Enhancing Fan Engagement

Jason Coyle is working to put the fans in the middle of the games.

The president of Stadium wants to bring fans together with content that isn’t just games or highlights, but what the fans themselves create.

“Every media company needs to figure out how to drive your own audience and capture your own data and interact with your own viewers and customers,” he said.

ND Sports Analytics students in the Master of Science in Business Administration program at Mendoza College of Business met with Coyle in December at the United Center, where Stadium has its offices. He’s a 1993 graduate of the University of Notre Dame. “I pretty much would do anything for the school. I believe in our mission and values and the kind of people who come through the place,” he said.

From Vision to Reality

Chicago White Sox Logo

Coyle graduated from Notre Dame and then Harvard Law School, and after earning those degrees, learned the programming side and the business side, as well as production, content, and making deals. In 2008, he co-founded Silver Chalice Ventures with Brooks Boyer, another Notre Dame grad, under the direction of Jerry Reinsdorf and other co-owners of the Chicago White Sox. The goal was to create a sports media company for the digital generation.

The first version of that was 120 Sports, a live, interactive, and mobile-only sports network produced at Harpo Studios, Oprah Winfrey’s Chicago product hub. It won awards, including Apple naming it one of the top 25 apps across all categories. 

Stadium is an expansion of 120 Sports into a 24-hour, multi-platform sports network that brings together exclusive live game and event coverage, extensive highlights, classic games, original programming, and daily live studio programming. 

Coyle and those he works with are relaunching the company to utilize data and the content of those engaging the platform. 

Shaping the Future of Media

He points to ESPN, perhaps the most successful cable network in history, having to navigate the same questions of how to make a profit in a changing landscape of streaming and distribution. Buzzfeed, Vice, and other companies were worth billions and ended up failing. “It’s a cautionary tale that everyone has to understand,” he said. “They did not own their audience. They were either relying on algorithms or this distributed model, constantly getting someone else. They never really connected and owned their audience.”

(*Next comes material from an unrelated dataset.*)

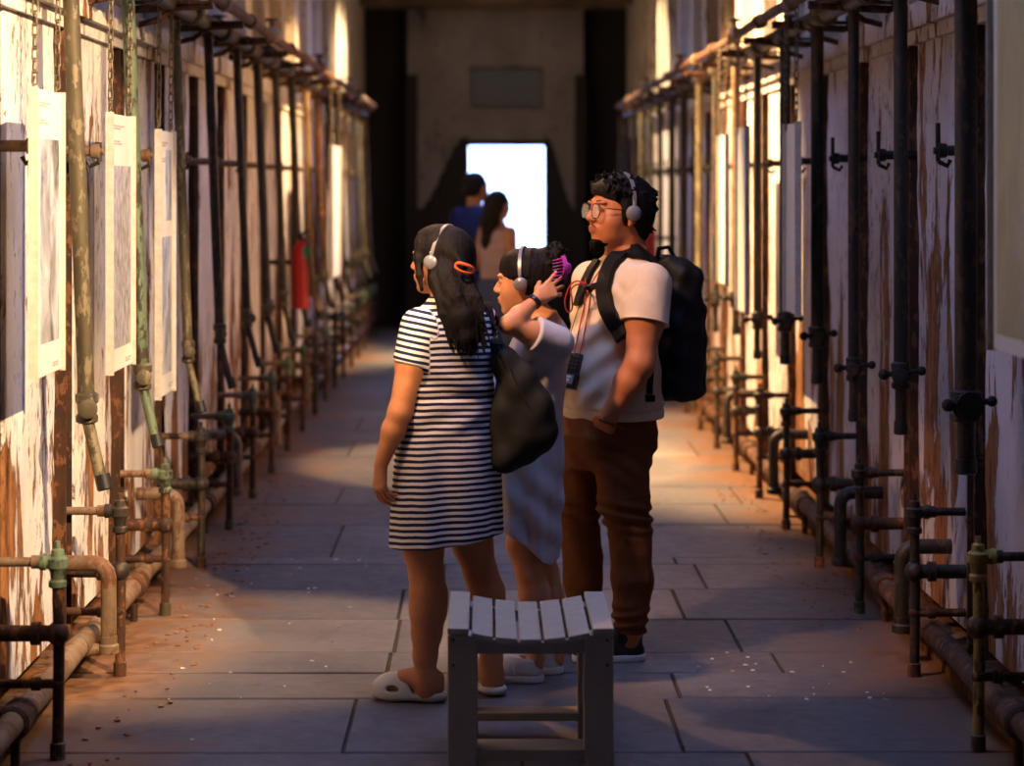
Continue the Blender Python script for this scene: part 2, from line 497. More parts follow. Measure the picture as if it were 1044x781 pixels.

Driving your own audience and creating a relationship — as opposed to relying primarily on third-party distributors who generate revenue but retain the viewer data and relationship — will become a mandatory part of staying in business, said Coyle. “I think that’s the opportunity for the next media company. I hope that’s us.”

Stadium plans to reward creators with gamification and even offer jobs. Being rewarded with a free subscription if you are a consumer evangelist is rare in sports and Coyle hopes Stadium will do that. They hope to modernize radio call-in shows. “We want to actually incentivize people to come into the experience and then once they’re there, it’s our job to make it a great one that they want to come back to,” he said. “By incentivizing fans and content creators to interact live with Stadium’s professional talent, we can all create something truly original.”

Engaging customers will mean analyzing the data they create. He told the MSBA students that he’ll need folks like them to make this leap in his business. Rather than being data-starved, he wants to be data-rich and harness the power of the data to create a different kind of sports network. “We’re hiring our first data analyst in January. We’re going to need a whole team,” he said.